The old medieval town is now gone, completely destroyed during WWII.  In 1943 the Germans, who occupied Italy, were retreating from the advance of the Allied troops.  The Germans arrived in Lettopalena on October 11, 1943, and the SS immediately registered all the able-bodied men of the town, to put them to work building fortifications--part of the "Gustav Line"--against the Allies.  An order was given that the town would be destroyed when the fortifications were completed.  The people abandoned the town, which was indeed destroyed on November 19th and 20th by German mines.  The ancient medieval village was no more.  Not even the Abbey of Santa Maria di Monteplanizio was spared.

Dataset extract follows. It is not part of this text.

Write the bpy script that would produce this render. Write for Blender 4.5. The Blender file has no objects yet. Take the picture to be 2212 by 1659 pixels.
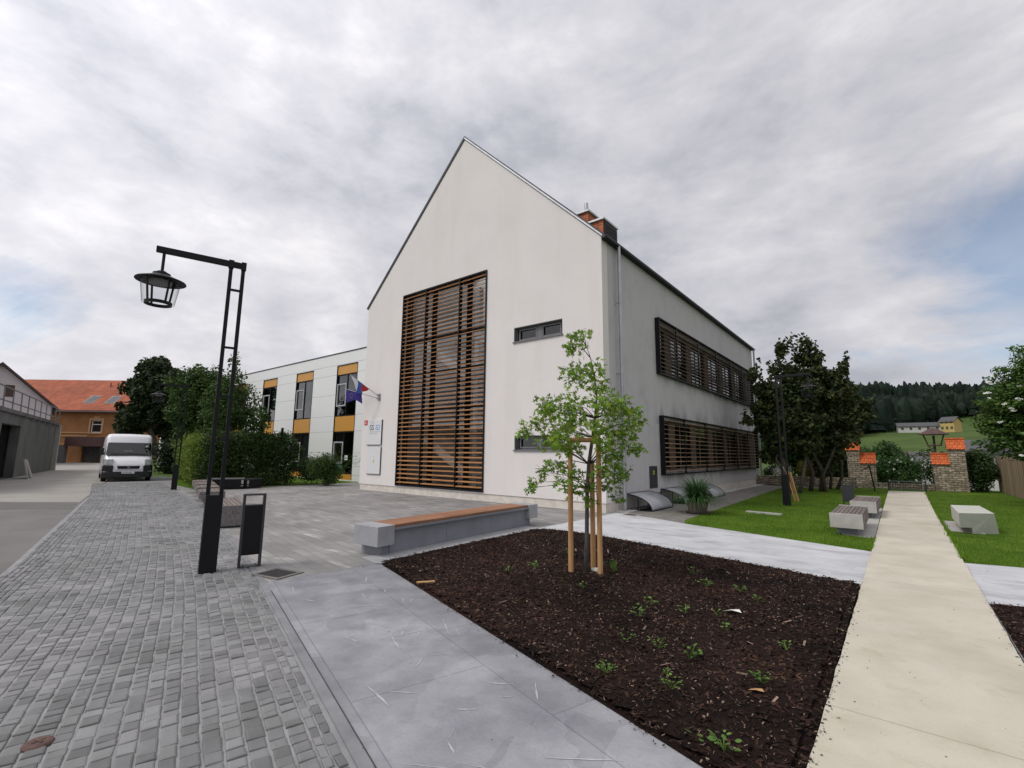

Three months later, in February of 1944, about 200 Lettopalenesi tried to return to their destroyed homes.  Heedless of the danger and the presence of the Germans, they took temporary shelter in the remains of the town, taking advantage of every cave, stone hut and haystack.  The German soldiers discovered them, rounded them up and took them to Palena, where they were jailed for four days. 

When they were released it was four o'clock in the morning, and snow, which had covered the countryside in a deep blanket, continued to fall heavily.  On foot and escorted by armed guards, the group set out toward the town of Rocca Pia.  On the road they suffered extreme cold and fatigue and encountered death; during the long hours of the march, children were the first to die.  The group arrived at Rocca Pia at midnight; fifteen of their number had died along the way during the 20 hour march through extreme cold and snow. 

The people of Rocca Pia were very generous toward the survivors, and in 1994 the people of Lettopalena errected a plaque at Rocca Pia, in memory of that kindness.  After the war, the Lettopalenesi rebuilt their town, not on its original site but rather a little higher on the mountainside, and they recreated the abbey church of Santa Maria di Monteplanizio to look as it had originally. 

The absence of ancient monuments and landmarks in this village, and in many other Abruzzese towns, is silent testimony to the immense suffering that these people endured, and to the courage they displayed.